I think the 5C is part of a strategy that will ultimately allow Apple to address a larger market, but the goal of the 5C was not to cause that to occur immediately, but rather to conservatively introduce a second iPhone without destabilizing the whole product line.

If you consider the number of elements needed to make that happen: new design, new manufacturing, carrier agreements, marketing, etc, the goal here was to establish this second apparatus in a controlled manner. This is why the 5c internals are essentially the same as the 5 - i.e. the engineering element of the strategy is unchanged from before.

The 5c is the beginning point of the strategy, not the end.

The only people who think that the 5c was a disappointment, are those who think slashing prices is a 'strategy'.

>all-but-stated goal

Why do you keep using that phrase? You don't get to judge a company's achievement of goals that you have ascribed to it. Or, you can, but to do so is nonsensical.

>As GP said, you would be hard-pressed to find someone either inside Apple or outside who would seriously make the argument that the 5C was anything other than a disappointment.

Nope, that's not what they said. What they said was:

>I don't think many people inside or outside of Apple are arguing that the 5C was a disappointment sales wise.

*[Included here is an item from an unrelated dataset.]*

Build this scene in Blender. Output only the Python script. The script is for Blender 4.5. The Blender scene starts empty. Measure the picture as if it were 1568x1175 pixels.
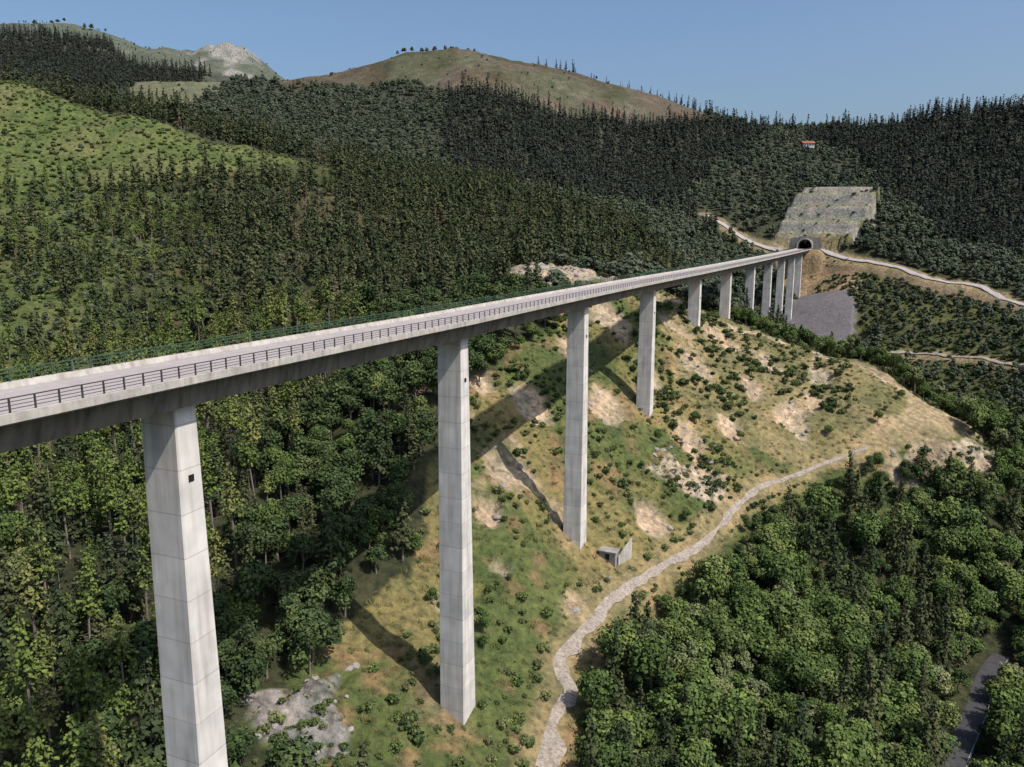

It's always hard to say about the 5C because Apple isn't going to telegraph their punches - I suspect Cook & co are quite happy - it's like selling the iPhone 4S but with higher margins, which is probably what it was intended to do.
Disappointing is relative to expectations, and my impression was that several people expected the iPhone 5c to outsell the 5s. I got the impression during the announcement of both phones that Apple itself strongly believed so. See also Daring Fireball:

> With the iPhone 5C Apple may well have created what will prove to be the most popular smartphone in the world

And Apple would have made a lot of money if that turned out to be the truth, both by selling cheaper hardware, and by selling more phones when they bring the 5c down to its knees with software bloat in the next years.